Thinking Locally, I Met A Bunch of Like-Minded Business Owners
I’m just back from an important meeting, that brought dozens of local business owners together in Northampton to talk local. It was a membership meeting for Pioneer Valley Local First, an organization of volunteers that seeks to promote buying locally, and getting the public to think about where the money goes. It’s one of 60 networks across North America aimed at this goal.
It began with a social time, and as often happens when I am out and about I ran into many old friends from various businesses I’ve worked for. Dave Sokol, my boss in the ’80s when I worked in paste-up for the Valley Advocate, a gaggle of Gazette advertising folks, and Dave Caputo, with whom I work now on website projects and who is a regular at our HT get togethers.
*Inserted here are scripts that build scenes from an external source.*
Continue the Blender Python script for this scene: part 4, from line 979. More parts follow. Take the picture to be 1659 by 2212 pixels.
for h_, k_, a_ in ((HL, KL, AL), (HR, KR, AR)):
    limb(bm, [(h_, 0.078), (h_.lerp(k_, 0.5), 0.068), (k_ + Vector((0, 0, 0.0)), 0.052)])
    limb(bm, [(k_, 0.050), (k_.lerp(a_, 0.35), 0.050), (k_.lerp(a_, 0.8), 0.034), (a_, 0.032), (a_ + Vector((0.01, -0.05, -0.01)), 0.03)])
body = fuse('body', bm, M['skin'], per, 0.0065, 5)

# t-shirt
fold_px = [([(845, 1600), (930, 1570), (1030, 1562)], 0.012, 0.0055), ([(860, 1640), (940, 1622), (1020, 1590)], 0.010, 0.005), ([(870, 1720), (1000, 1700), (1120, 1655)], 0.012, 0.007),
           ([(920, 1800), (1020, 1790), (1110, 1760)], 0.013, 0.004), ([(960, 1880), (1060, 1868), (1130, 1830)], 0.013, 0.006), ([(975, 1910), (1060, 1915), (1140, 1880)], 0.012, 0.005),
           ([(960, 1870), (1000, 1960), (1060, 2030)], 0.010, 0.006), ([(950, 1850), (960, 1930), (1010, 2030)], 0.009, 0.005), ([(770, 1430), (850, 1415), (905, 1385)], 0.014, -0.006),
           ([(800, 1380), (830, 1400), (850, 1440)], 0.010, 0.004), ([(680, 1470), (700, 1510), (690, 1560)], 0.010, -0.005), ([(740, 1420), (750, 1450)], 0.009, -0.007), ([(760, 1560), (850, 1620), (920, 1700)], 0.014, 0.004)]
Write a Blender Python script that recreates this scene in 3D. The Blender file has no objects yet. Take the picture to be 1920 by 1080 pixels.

After the pleasantries, it was time for business. A man introduced another man who works on a national level for BALLE, or Business Alliance for Local Living Economies, who will be helping organize our local chapter in the valley. This lead to more speakers, who all had the same point–we’ve gotta preserve and support our local businesses if we want to compete against the monoliths and big boxes who take local money and send it out of state.
People spoke up about their concerns, I posed the question to the panel, ‘What’s in this for us?’ I realized that it always comes down to this in any membership group and their answers were good. They said that if we wanted to continue to have farms and fields, we had to purchase and support local agriculture. If we wanted to continue to have the option to shop in a locally-owned bookstore, we’d have to support it. And if we wanted to attract local people into our shops and businesses, the best thing to do is to band together with our neighbors and market us all together. SOLD!
But first an incredibly talented juggler gave a quasi business jargon jam fest, popping the balls up in various trained routines, spouting business chestnuts over and over and juggling madly.
I’m joining the group, putting down my $100 and supporting them as best I can. I look forward to being included in the guide to buying local that they are printing, and most of all, I am proud to be living in an area like the Pioneer Valley where things like this really do matter.